Enter Miles Teg, a Bashar with Atreides ancestry. Now, there is where we move less from one person’s recollection of a long-winding story into my own opinion: Miles Teg is the Bene Gesserit’s greatest servant, and almost becomes a kwisatz haderach in his last moments. In my view, the best chapters in “Heretics of Dune” are where we follow Miles Teg’s transformation into something more than the greatest general to ever live. He like Paul is subjected to an astounding amount of pain, which has a pattern of awakening the Atreides into this incipient KH state (Herbert clearly believes enlightenment only comes after enduring hardship - his fictional take is a severe case, but I think he’s onto something). Miles Teg’s mother was a Bene Gesserit, and it’s clear from his memories that he loved him more than she was supposed to; she shared secrets of how her Sisterhood worked, and consequentially he becomes the Sisterhood’s finest servant for the three centuries of his natural life.
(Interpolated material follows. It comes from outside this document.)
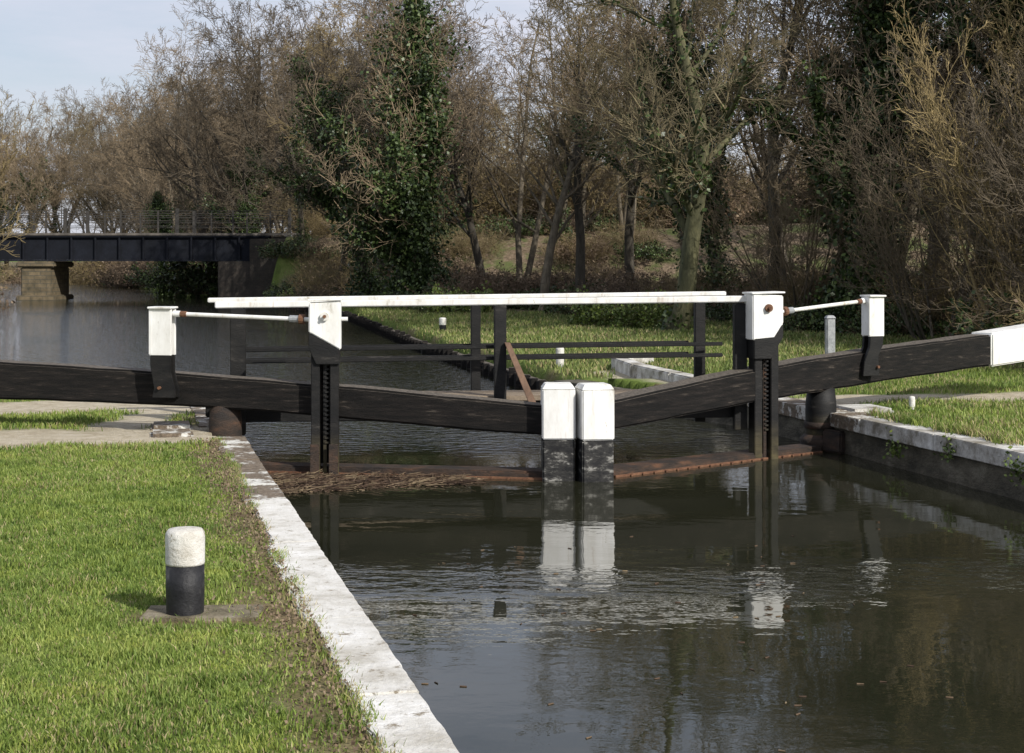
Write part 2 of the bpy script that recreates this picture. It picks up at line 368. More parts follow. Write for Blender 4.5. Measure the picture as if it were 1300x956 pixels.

Seems like a strong argument for the quite understandable case of “If you support a child emotionally and show them love, they will become better than they would otherwise”.
I can only speak for myself, but it feels like the Bene Gesserit shoot themselves in the foot time after time. They pursue this eugenics experiment for thousands of years, succeed in creating this prescient superhuman but can’t quite control him (as if you could control a man who had ancestor memories and prescience, but I digress), search for meaning for the next 3,500 years only to end up concluding that your new purpose is to reverse your old purpose, create an excellent servant (whose only so excellent because his mother tells him things she shouldn’t) who then almost becomes another of these prescient superhumans, to end up being hunted to death by an off-shoot of your own order who left for another part of the universe only to come back specifically to kill you.
To conclude: the Bene Gesserit are a very important part of the Dune universe which can’t help but screw things up. Yes they’ve had other successes, but as far as I can tell every time there’s a threat to the BG, it’s because they created it. Maybe they are human after all.